Eu imagino mesmo (sou Poliana muitas vezes) que muitos colegas temem instigar altos vôos entre tais alunos porque acreditam na ultrapassada máxima: quanto maior o vôo, mais alta a queda. Eu, admiradora da capoeira, sempre vi na queda uma possibilidade para uma negativa ou até mesmo uma rasteira. Creio que a iminência do risco, nos move para a construção de saídas. Temo, sim, o conformismo, a confirmação do vigente, a imutabilidade.
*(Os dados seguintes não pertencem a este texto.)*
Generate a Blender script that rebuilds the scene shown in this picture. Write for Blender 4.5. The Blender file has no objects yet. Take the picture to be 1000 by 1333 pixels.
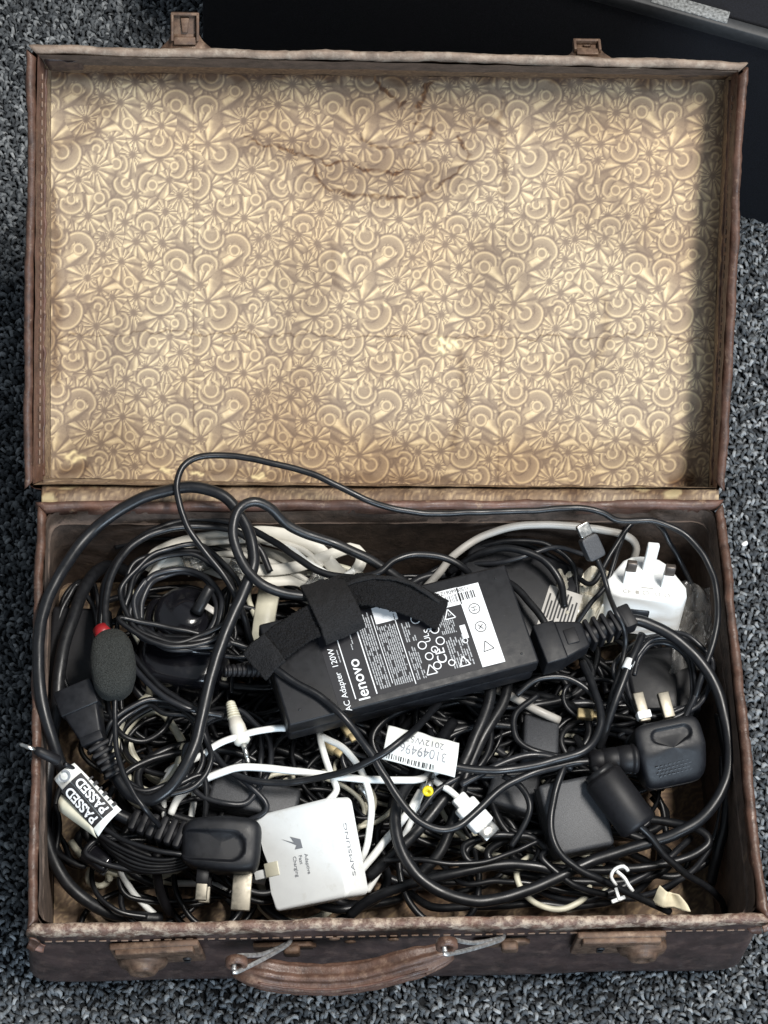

E sigo. Mais uma vez na contramão. Por conta da idade, cada vez mais sorridente e menos angustiada. Como diz o Vaz: “o que sinto não é felicidade; é desprezo pela tristeza”. Certa das intempéries, das faltas, das limitações e dos limites, mas jogando tudo pro alto e investindo no impossível. Crendo no improvável e dizendo sem medo para os Ìcaros (que graças a Deus) cruzam diariamente meus (dês)caminhos (in)certos: construam asas com o que tem e voem. Do meu lugar, eu os apoio e tento fornecer a eles instrumentos que auxiliem em percursos bem sucedidos. Os da tradição grega já nos falaram sobre penhascos e asas de ceras. Nada disso me amedronta. Estou consciente e com eles em busca de outras saídas, mas sem jamais perder de vista a iminência do vôo.